The final question I’d like to address is about reflection and revision in the writing process.  Franklin describes early on in the first part how he taught himself to write.  It’s a fascinating process in which as a young kid he comes across these issues of The Spectator, the Addison and Steele collaboration, and he thinks this the best writing he’s ever encountered. He wants to be able to write like that, so he figures out strategies to try to learn from Addison and Steele, and he runs a lot of variations on these, one as interesting as the next. The most basic one is that he abstracts these essays, he takes out key threads, key thoughts, key transitions, and distils them into some straightforward rather arid prose that just catches the kernel of the ideas and their succession.  Then he goes away for a few days, comes back and looks at the abstract, and tries to rewrite the essay.  Having rewritten it in a more elaborated, refined, polished form, he then compares what he’s done with what Addison or Steele did, and learns from his shortfall.  He’s simply not as elegant as they are, he’s not as controlled as they are, he’s not as polished as they are, but he’s learning to refine his prose and picking up tricks from how they handle the ideas—that the ideas are not just the inmost kernel of the idea, reduced to an abstraction, but that it is the way in which the idea is couched, the style in which it is presented, the transitions, that make those essays effective.  Then he does a whole lot of other nifty things—he transposes them to poetry and then back to prose to expand his vocabulary, and again to break from the original in order to come back to see how well they really did.  He tells us that he learned a ton and once in a while he had the gratification of thinking that actually, in this turn of phrase or that, he might have even exceeded Addison or Steele. 

What’s going on in that rewriting of the Spectator essays?  What does this tell us about what Franklin thinks about writing, and about reflection and revision?  He’s certainly treating writing as an art, and he’s learning as a trainee artist would, by copying the masters. Learning to write from the Spectator presumes that there is some optimal form of writing, that Addison and Steele are at the pinnacle and nobody will surpass them, so the only thing you can do is approximate as nearly as possible to that wondrous climax that they represent of English prose.  What Franklin is striving for is to resemble Addison and Steele—their ease, their grace, and their consummate command of a pose of gentility and assurance.
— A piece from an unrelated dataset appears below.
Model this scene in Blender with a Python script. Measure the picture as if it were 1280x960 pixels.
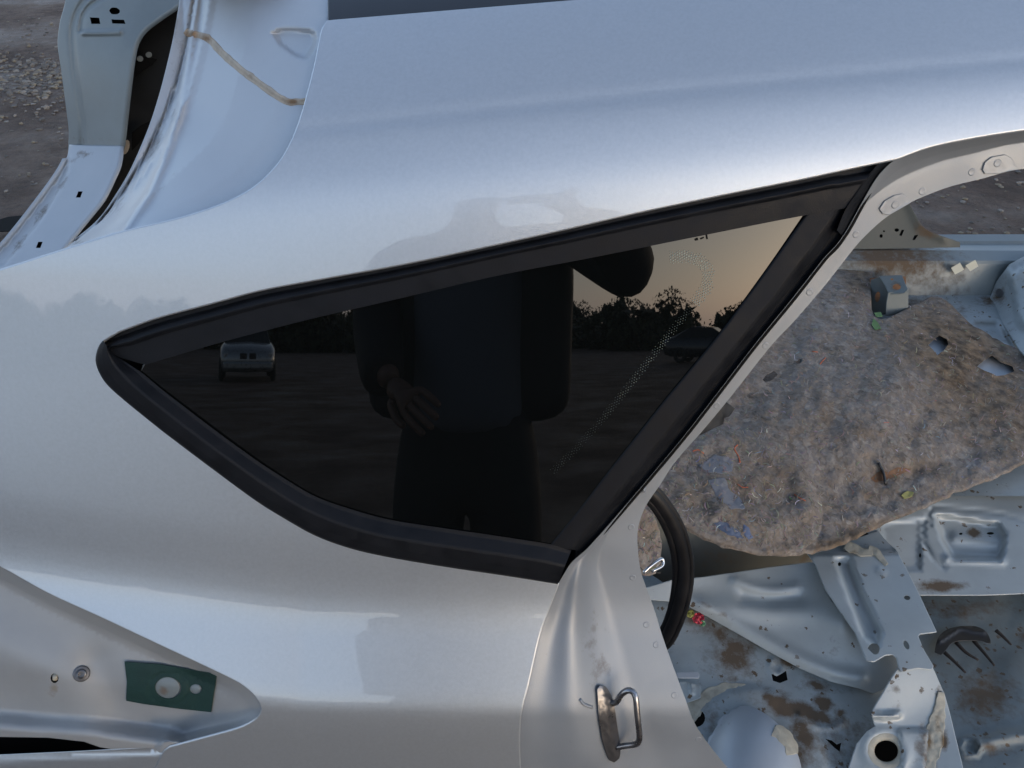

There is no ideal in any of that endeavour that Franklin engages in of originality, of uniqueness, or of expressiveness.  He’s not aiming to reveal his inmost soul—there’s nothing of the romantic in any of any of this and there’s no sense of a personal style.  The Addison and Steele ideal is of an impersonal style, of something that cannot be identified as distinctively and specially yours, and I think that’s very much Franklin’s aspiration until the end of his writing days. And so the question on which I would leave you is the question of whether his world is our world, and whether any of us should be thinking of writing like he did—not just because our world is a world of television and images and his world is a world of books and words, in which books and words were magical, but also because Franklin had different ideals about what prose and what print were to accomplish.